Wansink issued a statement on Tuesday in which he said the Food and Brand Lab is conducting “internal and independent” investigations of “a small set of studies” from 2014 and 2015 and that the review should be completed within the next few weeks.

Wansink dismissed additional claims made by a Ph.D. student in the Netherlands who showed clear instances in which Wansink reused his own text nearly word-for-word in separate publications.

“I have been accused of reusing portions of my own work in later papers on the same or related topics,” Wansink said in his statement. “The observation is, of course, true.”

The food psychology lab founder said he “re-emphasized” key paragraphs from a previous journal article five times over 25 years and expanded several of his previous works “to underscore or expand on its conclusions, and to continue to advance this field of research.”

The Food and Brand Lab, which moved from the University of Illinois to Cornell with Wansink in 2005, conducts research in psychology, food science, marketing, nutrition and other fields to “discover how humans relate to food with the end goal of uncovering solutions to improve eating environments and help individuals eat better,” according to its website.

The allegations of poor research practices and data inconsistencies are likely to pose a longer-lasting problem for Wansink and the lab, both of which have been featured in articles from nearly every national outlet, from The Atlantic to the Chicago Tribune to The New York Times.

In January, three scholars published an investigation into four papers Wansink co-authored on pizza-eating habits at a restaurant about 30 miles from Ithaca and found a surprising number of discrepancies involving impossible sample sizes, incorrectly calculated statistics and impossible averages and standard deviations.

The number of alleged errors itself posed a challenge to the scholars reviewing Wansink’s work, who found it difficult to isolate which statistic was false.

“The accumulation of multiple inconsistencies across articles makes it difficult to identify which of the reported statistics are correct and which are erroneous,” the researchers — Tim van der Zee, Jordan Anaya and Nicholas J. L. Brown — wrote.

“None of us can remember encountering a set of articles with as many inconsistencies and unresolved questions in the basic reporting of results as in this case,” they continued. “Until such an explanation is forthcoming, we suggest that the research community may wish to exercise caution in interpreting the results presented in the four target articles.”

The vast number of impossibilities and inconsistencies led one of the researchers, Anaya, to provocatively call Wansink “The Donald Trump of Food Research” in a blog post.

“Trump doesn’t let facts or data get in his way, and neither does Wansink,” Anaya wrote. “When Plan A fails, he just moves on to Plan B, Plan C…Plan ?”

Wansink did not respond to multiple requests for comment from The Sun.

The Stanford-educated researcher’s problems began with a blog post he added to his personal website in November, titled “The Grad Student Who Never Said ‘No.’” Fellow researchers found the post and claimed the food psychology researcher was encouraging graduate students to cherry-pick from data sets that were otherwise insignificant in order to kickstart their careers.

Allegations began to snowball once the blog post received more attention.

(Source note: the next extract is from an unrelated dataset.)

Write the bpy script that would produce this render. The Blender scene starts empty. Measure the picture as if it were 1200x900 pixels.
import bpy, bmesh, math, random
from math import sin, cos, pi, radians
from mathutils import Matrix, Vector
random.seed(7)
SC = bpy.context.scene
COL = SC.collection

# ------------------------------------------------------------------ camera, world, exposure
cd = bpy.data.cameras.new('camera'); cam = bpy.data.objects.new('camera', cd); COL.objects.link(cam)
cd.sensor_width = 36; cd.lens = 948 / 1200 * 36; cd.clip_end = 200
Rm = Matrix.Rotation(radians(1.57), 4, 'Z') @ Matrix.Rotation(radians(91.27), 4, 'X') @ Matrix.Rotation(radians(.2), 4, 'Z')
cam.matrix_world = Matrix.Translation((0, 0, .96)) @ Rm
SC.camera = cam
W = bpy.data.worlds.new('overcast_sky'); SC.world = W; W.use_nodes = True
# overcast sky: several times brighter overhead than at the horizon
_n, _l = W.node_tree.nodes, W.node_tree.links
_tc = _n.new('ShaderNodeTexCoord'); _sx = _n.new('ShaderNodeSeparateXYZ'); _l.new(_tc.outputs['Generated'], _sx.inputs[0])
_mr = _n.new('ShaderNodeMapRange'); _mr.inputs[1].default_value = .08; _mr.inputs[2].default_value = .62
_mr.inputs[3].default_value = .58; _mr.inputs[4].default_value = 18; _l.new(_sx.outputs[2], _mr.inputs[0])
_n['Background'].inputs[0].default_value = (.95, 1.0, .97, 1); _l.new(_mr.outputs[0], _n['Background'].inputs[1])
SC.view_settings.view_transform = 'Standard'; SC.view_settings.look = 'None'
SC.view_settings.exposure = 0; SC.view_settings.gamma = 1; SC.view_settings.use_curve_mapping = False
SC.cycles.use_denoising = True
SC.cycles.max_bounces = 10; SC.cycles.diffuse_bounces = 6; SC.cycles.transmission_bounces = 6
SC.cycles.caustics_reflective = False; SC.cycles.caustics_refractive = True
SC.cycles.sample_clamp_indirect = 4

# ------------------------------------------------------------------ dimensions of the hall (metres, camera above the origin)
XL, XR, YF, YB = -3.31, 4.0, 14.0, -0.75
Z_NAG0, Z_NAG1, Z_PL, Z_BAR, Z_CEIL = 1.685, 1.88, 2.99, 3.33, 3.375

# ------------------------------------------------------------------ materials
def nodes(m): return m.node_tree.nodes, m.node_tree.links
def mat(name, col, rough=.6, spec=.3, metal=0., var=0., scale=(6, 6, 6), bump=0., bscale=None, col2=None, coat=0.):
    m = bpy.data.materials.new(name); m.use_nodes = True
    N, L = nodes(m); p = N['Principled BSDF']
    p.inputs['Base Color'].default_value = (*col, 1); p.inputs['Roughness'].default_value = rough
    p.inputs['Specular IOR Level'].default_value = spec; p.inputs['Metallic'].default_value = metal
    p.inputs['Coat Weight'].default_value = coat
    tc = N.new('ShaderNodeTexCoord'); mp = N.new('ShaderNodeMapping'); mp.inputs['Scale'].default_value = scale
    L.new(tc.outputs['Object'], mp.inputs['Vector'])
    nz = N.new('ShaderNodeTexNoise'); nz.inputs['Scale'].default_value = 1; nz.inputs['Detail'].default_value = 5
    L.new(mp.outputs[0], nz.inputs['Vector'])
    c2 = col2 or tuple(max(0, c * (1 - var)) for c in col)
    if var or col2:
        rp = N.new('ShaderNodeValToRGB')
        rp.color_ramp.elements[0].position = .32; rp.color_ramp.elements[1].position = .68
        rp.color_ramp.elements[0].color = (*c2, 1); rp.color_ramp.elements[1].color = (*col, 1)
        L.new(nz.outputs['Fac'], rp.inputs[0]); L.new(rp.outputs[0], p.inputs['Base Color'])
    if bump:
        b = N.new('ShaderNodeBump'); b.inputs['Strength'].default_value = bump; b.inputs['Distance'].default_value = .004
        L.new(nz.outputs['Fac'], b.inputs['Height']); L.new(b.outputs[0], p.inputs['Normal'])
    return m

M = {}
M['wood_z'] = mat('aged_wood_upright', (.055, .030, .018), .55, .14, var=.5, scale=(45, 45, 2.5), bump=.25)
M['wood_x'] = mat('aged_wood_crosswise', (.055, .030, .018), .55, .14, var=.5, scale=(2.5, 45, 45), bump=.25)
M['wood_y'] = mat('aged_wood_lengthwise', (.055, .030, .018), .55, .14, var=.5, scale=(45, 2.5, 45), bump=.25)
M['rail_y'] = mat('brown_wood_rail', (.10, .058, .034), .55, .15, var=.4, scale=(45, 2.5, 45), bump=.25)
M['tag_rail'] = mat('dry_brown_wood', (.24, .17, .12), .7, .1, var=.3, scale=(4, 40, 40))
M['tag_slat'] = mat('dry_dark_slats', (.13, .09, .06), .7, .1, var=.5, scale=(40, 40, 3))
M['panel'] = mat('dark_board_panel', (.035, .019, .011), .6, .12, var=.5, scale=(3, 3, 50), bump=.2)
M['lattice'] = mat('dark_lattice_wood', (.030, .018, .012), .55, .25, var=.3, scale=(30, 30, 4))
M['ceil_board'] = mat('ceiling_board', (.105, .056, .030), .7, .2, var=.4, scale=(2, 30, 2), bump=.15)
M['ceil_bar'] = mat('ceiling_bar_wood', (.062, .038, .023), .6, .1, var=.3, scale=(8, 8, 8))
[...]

Researchers made claims of data inconsistencies and “self-plagiarism,” and one associate professor criticized the Food and Brand Lab for demonstrating what he said was a “troublesome trend” of researchers putting public relations in front of practicing ethically and statistically sound research.

Andrew Gelman, director of the Applied Statistics Center at Columbia University, raised the possibility in a post on his website that Wansink has been using sub-par methods to create “noisy, meaningless research” that correctly confirm insights he has made based on years of research and experiment.

“The idea is that Wansink and others, based on a mix of insight and decades of careful qualitative observation and experiment, have come up with a good understanding of why we eat the way we do, and then they use these experiments as a way of filling in the picture,” Gelman wrote, emphasizing that his post was just a theory.

“This is similar to the idea that an astrologer or fortune-teller might actually be able to give good advice, with the tarot cards or tea leaves serving as a pretext or even a stimulus for real insights.”